El crimen del joven de 18 años en Santa Teresita desvela el mundo en que andamos, al que permitimos dócilmente acceder, y la exigencia de una transformación cultural que nos aleje de los estertores del ser humano.
Por Gustavo Calle
Lejos está de ser un caso aislado, particular. Ligero, y hasta desagradable, es trazar rasgos informativos adyacentes y superfluos que terminan siendo anécdotas de la sección policial. Es decir, hasta tanto no situemos este tipo de penosas y graves situaciones en la vara de la categoría social seguiremos asistiendo pasivamente a la degradación inexorable del ser humano.
Todo es un cúmulo de despropósitos. Desde el asesinato en sí mismo, pasando por los móviles que lo materializaron, hasta arribar a la represión policial sufrida por quienes manifestaron a las puertas de la comisaria con asiento en Santa Teresita pidiendo justicia y esclarecimiento del hecho y condenando la inacción (o acción tardía) de la fuerza y del gobierno del Partido de la Costa.

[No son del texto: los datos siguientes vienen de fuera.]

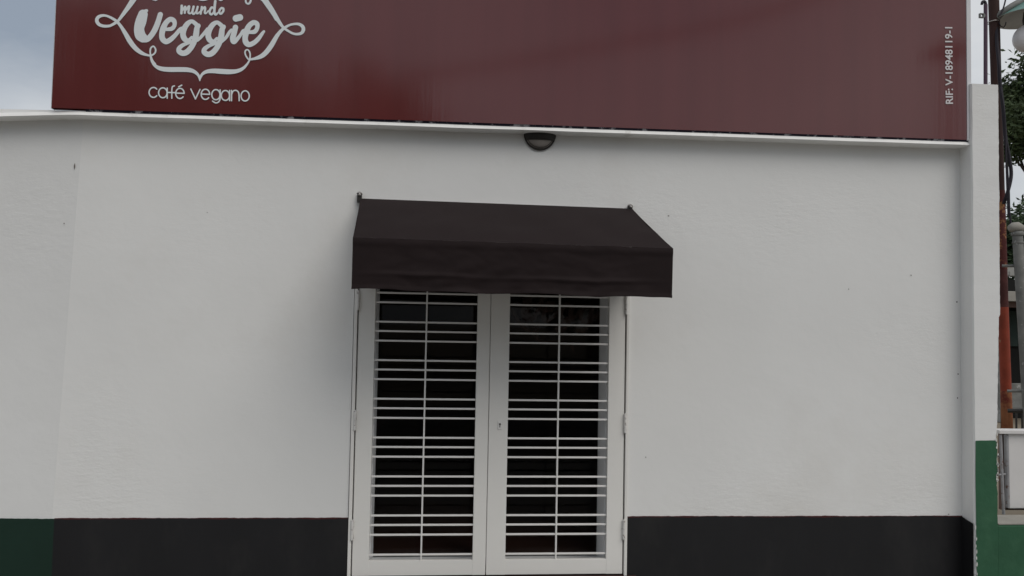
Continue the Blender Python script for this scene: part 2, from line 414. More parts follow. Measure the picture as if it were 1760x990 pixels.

La violencia generalizada ineluctablemente es el efecto de la crueldad emanada del poder. Y éste impone su cultura basada en valores de desprecio a todo bien, hasta convertirla en acervo.
La apuesta de la hegemonía mandante consiste en dotar de acriticidad supina al ser humano. ¿Con qué herramientas? Con el mensaje de la puerilidad, el snobismo, el consumismo extremo y el desinterés absoluto por el semejante. Juntar al Hombre –nunca unirlo- para que recree como autómata distópico los valores patronales. Construir en el hombre común un patronímico acrítico que herede y difunda los nombres propios del poder. Y así, por verbigracia exhorta a deambular por las calles –no manifestar, no compartir, no solidarizarse-, para celebrar el fin de un año y el comienzo de otro, como si el verdadero cambio radicara en un almanaque que paradójicamente marca su primer día en rojo, por vergüenza y alerta de depreciación humana.

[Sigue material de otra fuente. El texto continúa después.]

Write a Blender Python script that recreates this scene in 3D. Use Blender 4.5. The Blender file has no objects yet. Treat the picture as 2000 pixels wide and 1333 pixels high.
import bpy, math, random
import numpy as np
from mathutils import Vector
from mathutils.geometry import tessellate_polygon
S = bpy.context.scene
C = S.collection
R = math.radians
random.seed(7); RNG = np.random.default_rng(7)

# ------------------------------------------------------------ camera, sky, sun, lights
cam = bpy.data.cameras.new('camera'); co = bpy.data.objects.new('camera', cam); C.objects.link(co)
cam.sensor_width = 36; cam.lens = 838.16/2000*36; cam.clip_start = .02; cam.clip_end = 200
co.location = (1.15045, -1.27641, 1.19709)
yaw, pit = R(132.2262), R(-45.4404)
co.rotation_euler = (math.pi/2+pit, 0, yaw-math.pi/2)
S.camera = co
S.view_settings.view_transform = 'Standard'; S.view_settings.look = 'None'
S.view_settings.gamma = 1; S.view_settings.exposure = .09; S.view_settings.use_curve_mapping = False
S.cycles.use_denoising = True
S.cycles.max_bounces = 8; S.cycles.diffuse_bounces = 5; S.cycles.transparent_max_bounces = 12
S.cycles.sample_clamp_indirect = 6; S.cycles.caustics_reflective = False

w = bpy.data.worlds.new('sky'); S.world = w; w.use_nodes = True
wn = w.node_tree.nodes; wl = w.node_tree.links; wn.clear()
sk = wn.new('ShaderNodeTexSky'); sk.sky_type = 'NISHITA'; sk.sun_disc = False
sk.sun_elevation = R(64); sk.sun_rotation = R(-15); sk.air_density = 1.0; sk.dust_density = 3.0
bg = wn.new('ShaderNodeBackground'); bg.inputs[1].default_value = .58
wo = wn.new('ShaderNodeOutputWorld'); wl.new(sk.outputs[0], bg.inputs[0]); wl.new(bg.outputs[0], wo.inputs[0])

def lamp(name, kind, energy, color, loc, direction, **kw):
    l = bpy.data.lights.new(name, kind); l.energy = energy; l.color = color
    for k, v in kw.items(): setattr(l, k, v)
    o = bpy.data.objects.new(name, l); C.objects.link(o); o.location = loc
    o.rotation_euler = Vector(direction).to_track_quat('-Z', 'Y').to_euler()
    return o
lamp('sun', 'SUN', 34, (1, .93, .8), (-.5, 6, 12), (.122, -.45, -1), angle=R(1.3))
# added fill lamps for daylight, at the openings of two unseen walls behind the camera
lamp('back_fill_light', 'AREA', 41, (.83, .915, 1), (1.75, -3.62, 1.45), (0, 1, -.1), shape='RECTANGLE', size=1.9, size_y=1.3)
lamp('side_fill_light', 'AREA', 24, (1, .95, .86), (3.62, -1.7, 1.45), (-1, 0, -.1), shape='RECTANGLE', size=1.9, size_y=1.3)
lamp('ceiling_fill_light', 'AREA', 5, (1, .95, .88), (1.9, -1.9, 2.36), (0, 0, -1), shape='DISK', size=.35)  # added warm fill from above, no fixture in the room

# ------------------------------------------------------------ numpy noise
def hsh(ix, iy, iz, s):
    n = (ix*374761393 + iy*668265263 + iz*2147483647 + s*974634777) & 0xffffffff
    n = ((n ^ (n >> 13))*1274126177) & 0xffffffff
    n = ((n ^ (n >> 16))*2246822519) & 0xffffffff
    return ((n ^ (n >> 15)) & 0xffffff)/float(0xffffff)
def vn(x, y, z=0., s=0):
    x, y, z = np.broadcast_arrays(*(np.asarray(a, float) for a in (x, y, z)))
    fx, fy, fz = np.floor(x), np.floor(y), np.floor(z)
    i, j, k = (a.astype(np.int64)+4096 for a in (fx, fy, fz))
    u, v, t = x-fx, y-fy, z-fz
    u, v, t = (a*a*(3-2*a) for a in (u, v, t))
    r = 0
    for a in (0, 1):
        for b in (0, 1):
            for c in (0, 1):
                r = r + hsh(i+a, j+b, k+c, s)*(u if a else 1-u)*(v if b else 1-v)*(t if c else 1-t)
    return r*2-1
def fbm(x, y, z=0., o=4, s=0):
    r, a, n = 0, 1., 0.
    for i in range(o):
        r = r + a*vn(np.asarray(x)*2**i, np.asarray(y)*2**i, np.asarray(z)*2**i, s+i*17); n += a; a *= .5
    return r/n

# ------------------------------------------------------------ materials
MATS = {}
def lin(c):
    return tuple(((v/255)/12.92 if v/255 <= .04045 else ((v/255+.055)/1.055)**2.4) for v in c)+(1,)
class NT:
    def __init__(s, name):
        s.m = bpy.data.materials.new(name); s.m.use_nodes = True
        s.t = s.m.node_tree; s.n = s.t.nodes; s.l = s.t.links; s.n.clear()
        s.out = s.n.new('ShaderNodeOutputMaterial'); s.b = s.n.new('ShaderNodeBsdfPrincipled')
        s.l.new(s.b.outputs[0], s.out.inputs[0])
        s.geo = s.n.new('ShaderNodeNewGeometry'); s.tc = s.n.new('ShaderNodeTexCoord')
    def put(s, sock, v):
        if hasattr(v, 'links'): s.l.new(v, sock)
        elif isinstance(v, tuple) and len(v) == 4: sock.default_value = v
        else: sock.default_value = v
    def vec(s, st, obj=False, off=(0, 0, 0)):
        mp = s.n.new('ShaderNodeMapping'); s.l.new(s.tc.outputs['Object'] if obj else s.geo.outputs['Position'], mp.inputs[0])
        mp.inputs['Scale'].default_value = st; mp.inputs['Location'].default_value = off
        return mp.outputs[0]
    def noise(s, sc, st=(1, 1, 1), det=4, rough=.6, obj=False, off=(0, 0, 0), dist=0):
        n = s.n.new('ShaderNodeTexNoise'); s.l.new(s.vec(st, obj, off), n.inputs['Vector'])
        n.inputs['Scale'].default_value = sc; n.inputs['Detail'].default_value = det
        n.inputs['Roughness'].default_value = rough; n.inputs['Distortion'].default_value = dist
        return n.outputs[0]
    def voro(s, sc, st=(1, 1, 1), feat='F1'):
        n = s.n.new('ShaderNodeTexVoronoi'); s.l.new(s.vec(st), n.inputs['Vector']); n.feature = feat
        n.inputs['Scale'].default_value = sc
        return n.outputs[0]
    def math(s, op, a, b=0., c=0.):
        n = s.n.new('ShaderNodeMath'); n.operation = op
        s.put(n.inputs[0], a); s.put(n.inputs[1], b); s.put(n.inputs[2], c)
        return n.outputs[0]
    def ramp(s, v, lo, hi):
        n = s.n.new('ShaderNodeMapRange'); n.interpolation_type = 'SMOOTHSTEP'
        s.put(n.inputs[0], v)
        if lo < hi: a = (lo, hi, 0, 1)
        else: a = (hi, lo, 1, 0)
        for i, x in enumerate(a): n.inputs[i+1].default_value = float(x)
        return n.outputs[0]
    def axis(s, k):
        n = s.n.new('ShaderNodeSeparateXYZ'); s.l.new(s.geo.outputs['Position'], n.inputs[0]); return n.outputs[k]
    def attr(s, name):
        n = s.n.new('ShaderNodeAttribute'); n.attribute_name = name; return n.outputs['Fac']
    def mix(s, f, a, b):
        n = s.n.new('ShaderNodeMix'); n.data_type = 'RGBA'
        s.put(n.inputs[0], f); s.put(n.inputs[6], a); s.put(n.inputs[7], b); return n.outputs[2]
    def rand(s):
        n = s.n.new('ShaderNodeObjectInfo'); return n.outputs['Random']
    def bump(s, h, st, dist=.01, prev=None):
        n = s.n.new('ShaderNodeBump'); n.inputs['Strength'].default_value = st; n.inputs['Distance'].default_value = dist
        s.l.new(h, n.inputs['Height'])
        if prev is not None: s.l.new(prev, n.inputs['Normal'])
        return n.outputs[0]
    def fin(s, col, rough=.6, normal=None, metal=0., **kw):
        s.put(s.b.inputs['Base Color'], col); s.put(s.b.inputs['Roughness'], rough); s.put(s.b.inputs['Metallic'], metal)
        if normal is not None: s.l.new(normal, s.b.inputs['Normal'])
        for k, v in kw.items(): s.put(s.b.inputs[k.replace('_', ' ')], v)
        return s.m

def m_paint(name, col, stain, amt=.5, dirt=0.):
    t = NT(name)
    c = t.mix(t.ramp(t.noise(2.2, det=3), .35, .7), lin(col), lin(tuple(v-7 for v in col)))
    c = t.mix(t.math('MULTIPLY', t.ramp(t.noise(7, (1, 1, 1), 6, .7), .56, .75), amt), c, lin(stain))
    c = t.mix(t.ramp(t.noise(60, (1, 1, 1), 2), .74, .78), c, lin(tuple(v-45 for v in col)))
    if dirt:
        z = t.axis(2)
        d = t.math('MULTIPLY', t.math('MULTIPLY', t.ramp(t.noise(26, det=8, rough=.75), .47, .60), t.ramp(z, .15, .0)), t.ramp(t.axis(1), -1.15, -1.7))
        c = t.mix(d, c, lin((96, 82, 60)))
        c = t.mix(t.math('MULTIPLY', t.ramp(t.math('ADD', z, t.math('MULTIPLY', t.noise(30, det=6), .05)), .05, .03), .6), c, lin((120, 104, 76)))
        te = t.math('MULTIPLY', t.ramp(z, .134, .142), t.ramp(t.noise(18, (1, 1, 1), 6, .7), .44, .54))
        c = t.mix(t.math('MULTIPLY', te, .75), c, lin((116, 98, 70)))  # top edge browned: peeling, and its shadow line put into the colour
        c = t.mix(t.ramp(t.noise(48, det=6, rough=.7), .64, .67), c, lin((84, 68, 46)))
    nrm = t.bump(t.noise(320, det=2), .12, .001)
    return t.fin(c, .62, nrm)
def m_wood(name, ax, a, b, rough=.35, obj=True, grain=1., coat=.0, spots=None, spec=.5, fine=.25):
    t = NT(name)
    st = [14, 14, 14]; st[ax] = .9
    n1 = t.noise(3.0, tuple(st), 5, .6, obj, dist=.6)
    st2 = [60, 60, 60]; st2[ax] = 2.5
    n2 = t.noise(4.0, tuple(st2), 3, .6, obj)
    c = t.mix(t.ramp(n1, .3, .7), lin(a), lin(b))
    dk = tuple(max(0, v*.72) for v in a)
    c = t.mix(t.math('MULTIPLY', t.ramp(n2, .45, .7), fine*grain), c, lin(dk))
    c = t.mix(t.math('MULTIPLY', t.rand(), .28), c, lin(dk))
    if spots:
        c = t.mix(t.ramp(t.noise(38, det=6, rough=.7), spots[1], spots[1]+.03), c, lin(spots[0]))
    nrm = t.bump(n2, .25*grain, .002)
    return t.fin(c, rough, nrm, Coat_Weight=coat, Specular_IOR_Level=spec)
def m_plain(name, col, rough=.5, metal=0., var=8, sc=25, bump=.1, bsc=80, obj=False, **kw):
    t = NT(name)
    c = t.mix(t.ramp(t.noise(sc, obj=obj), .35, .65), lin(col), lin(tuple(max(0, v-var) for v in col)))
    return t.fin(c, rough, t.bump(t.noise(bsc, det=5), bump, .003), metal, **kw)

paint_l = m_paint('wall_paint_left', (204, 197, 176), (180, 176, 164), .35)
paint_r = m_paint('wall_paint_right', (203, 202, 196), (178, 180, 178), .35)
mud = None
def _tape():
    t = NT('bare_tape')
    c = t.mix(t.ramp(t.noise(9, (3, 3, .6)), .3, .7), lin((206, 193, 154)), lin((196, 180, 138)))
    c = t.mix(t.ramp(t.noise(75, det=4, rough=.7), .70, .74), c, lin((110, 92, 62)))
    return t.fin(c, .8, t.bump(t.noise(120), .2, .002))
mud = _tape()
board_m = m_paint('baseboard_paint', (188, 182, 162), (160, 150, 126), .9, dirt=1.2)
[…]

Inexorable y hasta básicamente ese ser teledirigido desde un despacho, munido de alcohol, estupidez, anomia, abstracción y otras yerbas decide culminar “su festejo programado” con violencia inusitada. Algunos arrojados se animan a denominar a este desenlace como “tragedia”. Y puede que así sea, pero sólo si nos atenemos al resultado (un joven de 18 años asesinado a manos y puñales de un grupo de personas). Pero antes, indefectiblemente, debemos hablar de “atentado”. Brutal, salvaje, atentado. Vamos, acongojantemente humano, en este estado de cosas desvirtuado.
No es dato menor que los asesinos de Tomás Tello estén enrolados como trabajadores de venta ambulante. Mucho más, a sabiendas que la asociación que reúne a estos oficiantes es estrechamente servil al poder dominante estatal, en general, y político, en particular (el peronismo). Vale decir, entonces, que el cruel status quo imperante halló, una vez más, a interlocutores válidos para expandir su cultura homicida.
Cavilo, en medio de este barrunto, que hasta tanto no propongamos y materialicemos un derrumbe absoluto de esta transculturización ignominiosa encastrada en nosotros por el orden prevalente, muy difícil será, siquiera, desentrañar los interrogantes sociales que nos llevaron a recrearla sin más. Y peor aún: seguiremos siendo homicidas de nosotros mismos y de nuestra especie.
No quisiera, para culminar, soslayar la mendaz, irresponsablemente objetiva y facilista declamación de “patota” asignada al grupo que mató vilmente e Tello. Precisamente por todo lo expuesto la única patota posible, en este desandar penoso y acrítico de la realidad, es la sociedad en su conjunto. Y su autor material e intelectual sigue escondido en oscuras oficinas y asoma sólo para reprimir cualquier esbozo de transformación.
Que no sólo no resulten impunes los asesinos de este adolescente de Mar del Tuyú, sino quienes abonan y gerencian a esta escabrosa escala de valores de poca valía, valga el retruque de palabras. Y tampoco nosotros, quienes proseguimos cual vicio intentando buscar respuestas retóricas a lo aberrante, sin concientizarnos que a esta altura la vida en que andamos (y en la que nos dejamos domésticamente incluir) no reviste más análisis, sino una acción en oposición y condena directa. Al menos, para no asistir a nuestro propio entierro como especie.